Control of evolution of porous copper-based metal–organic materials for electroreduction of CO2 to multi-carbon products

Abstract

Electrochemcial reduction of CO₂ to multi-carbon (C₂₊) products is an important but challenging task. Here, we report the control of structural evolution of two porous Cu(II)-based materials (HKUST-1 and CuMOP, MOP = metal–organic polyhedra) under electrochemical conditions by adsorption of 7,7,8,8-tetracyanoquinodimethane (TNCQ) as an additional electron acceptor. The formation of Cu(I) and Cu(0) species during the structural evolution has been confirmed and analysed by powder X-ray diffraction, and by EPR, Raman, XPS, IR and UV-vis spectroscopies. An electrode decorated with evolved TCNQ@CuMOP shows a selectivity of 68% for C₂₊ products with a total current density of 268 mA cm⁻² and faradaic efficiency of 37% for electrochemcial reduction of CO₂ in 1 M aqueous KOH electrolyte at −2.27 V vs.
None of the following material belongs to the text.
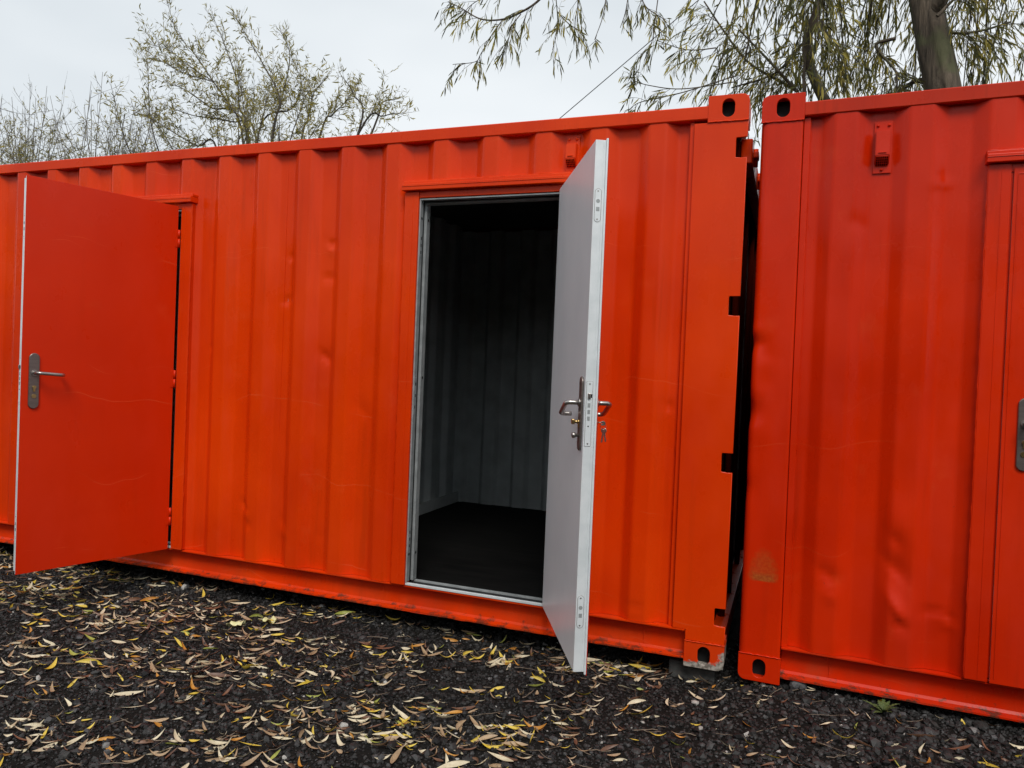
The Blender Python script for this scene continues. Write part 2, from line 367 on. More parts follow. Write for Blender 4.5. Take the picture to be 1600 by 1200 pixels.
def vent(parent, x, z0, z1, mat, yv, wid=.066, mesh_grille=True):
    """louvre box over a backing plate, screwed in the valley of the wall"""
    mb = MB(); x0 = x-wid/2; x1 = x+wid/2; h = z1-z0
    mb.box(x0, x1, yv-.006, yv-.001, z0, z1, .001)
    b0 = z0+.052; b1 = z1-.034; bx0 = x0+.005; bx1 = x1-.010
    # hood: slanting wedge, deeper towards its foot
    vs = [(bx0, -.006, b1-.004), (bx1, -.006, b1-.004), (bx1, -.034, b1-.010), (bx0, -.034, b1-.010), (bx0, -.006, b0-.024), (bx1, -.006, b0-.024), (bx1, -.042, b0+.014), (bx0, -.042, b0+.014)]
    vv = [mb.bm.verts.new((a, yv+b, c)) for a, b, c in vs]
    fs = [mb.bm.faces.new([vv[i] for i in f]) for f in ((0,1,2,3), (3,2,6,7), (7,6,5,4), (0,3,7,4), (1,5,6,2), (0,4,5,1))]
    es = list({e for f in fs for e in f.edges}); bmesh.ops.bevel(mb.bm, geom=es, offset=.003, segments=2, affect='EDGES')
    mb.box(bx0+.012, bx1-.012, yv-.0455, yv-.038, b0+.024, b0+.027, .0008)
    if h > .16:
        pass
    o = mb.build('vent', mat, parent)
    for px, pz in ((x0+.014, z1-.017), (x1-.014, z1-.017), (x-.002, z0+.014)):
        s = MB(); s.tube([(px, yv-.005, pz), (px, yv-.009, pz), (px, yv-.012, pz), (px, yv-.0135, pz)], [.0065, .0062, .004, .0015], 10); s.build('screw', mat, o)
    # grille under the hood
    g = MB(); nx = 7; nz = 5
    A0 = Vector((bx0+.004, yv-.040, b0+.010)); A1 = Vector((bx0+.004, yv-.010, b0-.021)); dd = A1-A0; nrm = Vector((0, -.031, -.030)).normalized()*.0016
    for k in range(nx):
        p = Vector(((bx1-bx0-.008)*k/(nx-1), 0, 0)); g.tube([A0+p+nrm, A1+p+nrm], .0009, 4)
    for k in range(nz):
        p = A0+dd*(k/(nz-1))+nrm; g.tube([p, p+Vector((bx1-bx0-.008, 0, 0))], .0009, 4)
    g.build('grille', mat, o)
    dk = MB(); q = nrm*.35
    vs = [A0+q, A1+q, A1+q+Vector((bx1-bx0-.008, 0, 0)), A0+q+Vector((bx1-bx0-.008, 0, 0))]
    vv = [dk.bm.verts.new(p) for p in vs]; dk.bm.faces.new(vv); dk.build('grille_backing', P_SEC, o)
    return o
def door_frame(parent, xa, xb, mat, inner=None, z0=.170, zt=2.19):
    """red surround for an opening xa..xb, with a steel inner frame as a sub-part"""
    mb = MB(); J = .080
    mb.box(xa-J, xa-.001, -.012, .050, z0, zt+.036, .003)
    mb.box(xb+.001, xb+J, -.012, .050, z0, zt+.036, .003)
    # folded arris down the middle of each jamb
    for s in (xa-J*.42, xb+J*.42): mb.box(s-.0015, s+.0015, -.0135, -.011, z0+.01, zt+.02, .0006)
    for s in (xa-J-.001, xb+J+.001): weld(mb, (s, -.008, z0), (s, -.008, zt+.03), .0028, 110, .0016)
    o = mb.build('door_frame', mat, parent)
    lb = MB()
    lb.box(xa-J-.010, xb+J+.010, -.020, .045, zt+.072, zt+.088, .003)
    lb.box(xa-J-.010, xb+J+.010, -.036, .044, zt+.038, zt+.0715, .003)
    lb.box(xa-J-.010, xb+J+.010, -.0385, -.034, zt+.058, zt+.0605, .001)
    weld(lb, (xa-J-.010, -.014, zt+.089), (xb+J+.010, -.014, zt+.089), .0032, 70, .0018)
    lb.build('lintel', mat, o)
    hb = MB(); hb.box(xa-.001, xb+.001, -.006, .050, zt+.003, zt+.037, .002); hb.build('header', mat, o)
    f = MB()
    d = ((0, .028, 0.0), (.048, .085, .012))       # outer and inner flange (depth range, inset)
    for y0, y1, ins in d:
        f.box(xa, xa+.008+ins, y0-.002, y1, z0+.016, zt, .001)
        f.box(xb-.008-ins, xb, y0-.002, y1, z0+.016, zt, .001)
        f.box(xa+.008+ins, xb-.008-ins, y0-.0015, y1, zt-.008-ins, zt-.0005, .001)
    fo = f.build('inner_frame', inner or GALVD, o)
    g = MB()
    g.box(xa+.0005, xa+.006, .028, .046, z0+.018, zt-.006, 0); g.box(xb-.006, xb-.0005, .028, .046, z0+.018, zt-.006, 0)
    g.box(xa+.006, xb-.006, .028, .046, zt-.012, zt-.003, 0); g.build('gasket', BLACK, o)
    for zz in (z0+.16, (z0+zt)/2+.08, zt-.10):                 # black discs painted as shaded fixing holes in the flanges
        for yy, xx in ((.014, xa+.0085), (.066, xa+.0205)):
            s = MB(); s.cyl((xx-.002, yy, zz), (xx+.0006, yy, zz), .0075, 12); s.build('fixing_hole_shade', HOLE_SHADE, fo)
    for zz, hh in ((1.95, .12), (1.165, .20), (.41, .12)):     # keeps for the bolts
        s = MB(); s.box(xa+.0078, xa+.0093, .003, .024, zz-hh/2, zz+hh/2, .0005); kp = s.build('keep_plate', GALVD, fo)
        for t in (-.3, .0, .3): s = MB(); s.box(xa+.0085, xa+.0097, .009, .018, zz+t*hh-.008, zz+t*hh+.008, 0); s.build('keep_slot_shade', HOLE_SHADE, kp)  # black blocks standing in for the shade in the slots
    t = MB()
    t.box(xa, xb, -.001, .012, z0-.001, z0+.012, .0015); th_ = t.build('threshold', inner or GALV, o)
    t = MB(); t.box(xa, xb, .0121, .070, z0-.001, z0+.004, 0); t.build('threshold_channel', BLACK, th_)
    t = MB(); t.box(xa, xb, .0701, .086, z0-.001, z0+.013, .001); t.build('threshold_lip', GALVD, th_)
    return o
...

RHE (reversible hydrogen electrode). In situ electron paramagnetic resonance spectroscopy reveals the presence of carbon-centred radicals as key reaction intermediates. This study demonstrates the positive impact of additional electron acceptors on the structural evolution of Cu(II)-based porous materials to promote the electroreduction of CO₂ to C₂₊ products.